The Have’s & Have Not’s – Hong Kong

6 07 2014

The second leg of our grand Asian tour was the mighty city of Hong Kong. A former British colony, fought over between the Brit’s and Chinese over tea and opiates. Now handed back to the Chinese mainland after 100 years of lease. An intensely populated group of islands with a very interesting history.

This was my first visit to Hong Kong, and a long awaited one. Surprising really as I have visited most of the surrounding area. Struck by the natural beauty of the place, lush green forest everywhere juxtaposed by skyscrapers and apartment blocks clinging to the hillside. As a Brit, it felt almost natural. Driving on the left side, British style number plates everywhere. Yet somewhat alien to me. The home comforts transported to a foreign faraway land.

Unable to withdraw any local currency from the ATM’s in the airport, I relied upon my friend to make our journey happen. The taxi driver gave the impression that we were inconveniencing him somewhat by our presence. Unable to understand very clear English, he made me enter the destination into my mobile. Extremely aware of roaming costs, I gingerly put the hotel’s address into the phone. Unable to understand he switched to Google Navigation. With a squeal of horror I snatched the phone away from him! Why he needed my mobile I have no idea. I counted no less than eight mobiles around the confines of his cab. Everything from old Nokia to Samsung 3G tablets surrounded him. He must have been cooking from the inside out based upon the radiation!

What I noticed first was the opulence of the city. Huge adverts adorned the side of buildings, showing Prada, Gucci and other such over priced names. Very large Mercedes (what is the plural of Mercedes), BMW and a regular Porsche appearance drove alongside us. This was a city of money and excess. The hotel was modern, swish and more importantly air conditioned as the temperature outside was approaching 35C!

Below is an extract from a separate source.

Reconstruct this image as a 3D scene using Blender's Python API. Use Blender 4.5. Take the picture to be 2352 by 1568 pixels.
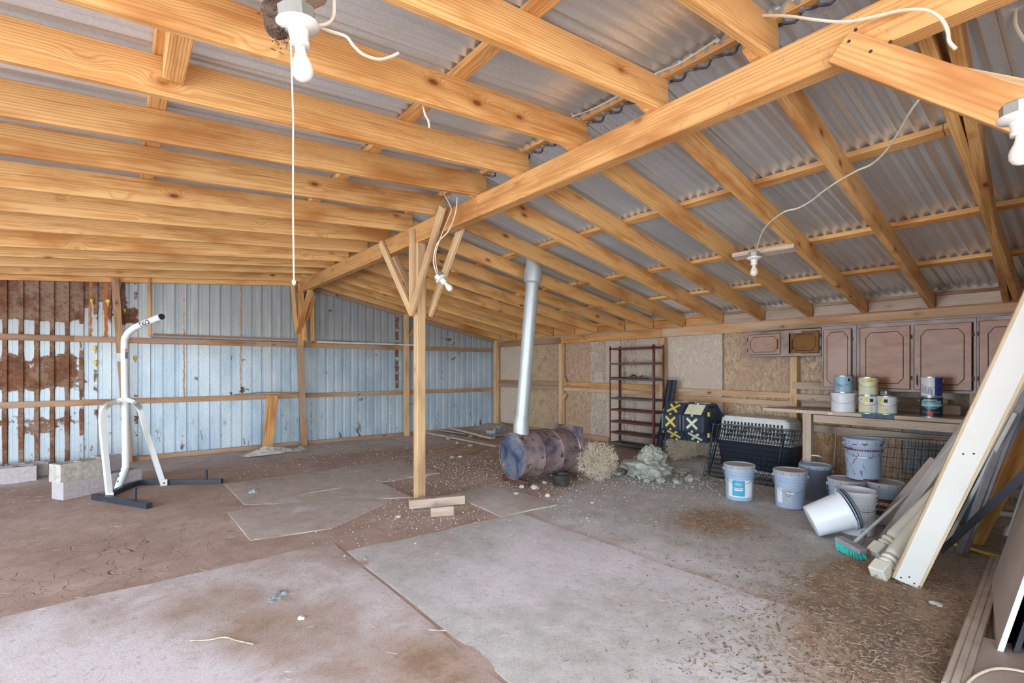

As we had a half day vacation we headed over to Kowloon. Taking the old ferry across the bay, it was wonderful to look back at the soaring skyline of Hong Kong island. The ancient ferry began to dock and I remarked upon the condition of the mooring rope to my friends, as it was being wound around the capstan. An old hemp rope, it was knackered and ready to be retired. I joked that we should move back, in case the rope snaps – someone might lose their head. Yet again my Spider Sense proved correct, and with a huge CRACK the rope snapped. Luckily no-one was injured. The second we stepped off the ferry in Kowloon, every few meters someone of either Arabic or Indian descent asked if we wanted a fake Rolex. It was annoying at first and became tedious quickly.

We walked up towards Nathan Street and the infamous Temple Street market. Land of the fake and cheap. This really felt like China compared to Hong Kong island. There was very little opulence here, people searching through garbage bins for food. The overpowering smell of sweat and old food mingling with the hot air. This was a different country completely. Fake goods refused (ahem) we returned via the cool and efficient MRT to our hotel.

The next day was the big meeting. Standing in the office, looking out at (again) the soaring skyscrapers, I noticed a very different street. Almost forgotten amongst the modern, this was a 1950’s apartment block that had not seen paint in a century at least. Iron bars across the windows, grimy smears of dirt everywhere. The occasional individual looking disheveled coming out of the doors. This was Hong Kong island, not Kowloon. I was really struck yet again by the huge difference between those who have even a reasonable income in Hong Kong, and those who aren’t working or simply don’t earn enough. It was not a small gap between the two, it was a Grand Canyon sized gap. How do these two alien species get along together?

Hong Kong has a very uncertain future. The day that we left there was a huge democracy rally against the Chinese government. HK inhabitants have a fierce independence that they wish to protect. I only wonder about those unlucky enough to not live in a nice air conditioned apart, how does their future look?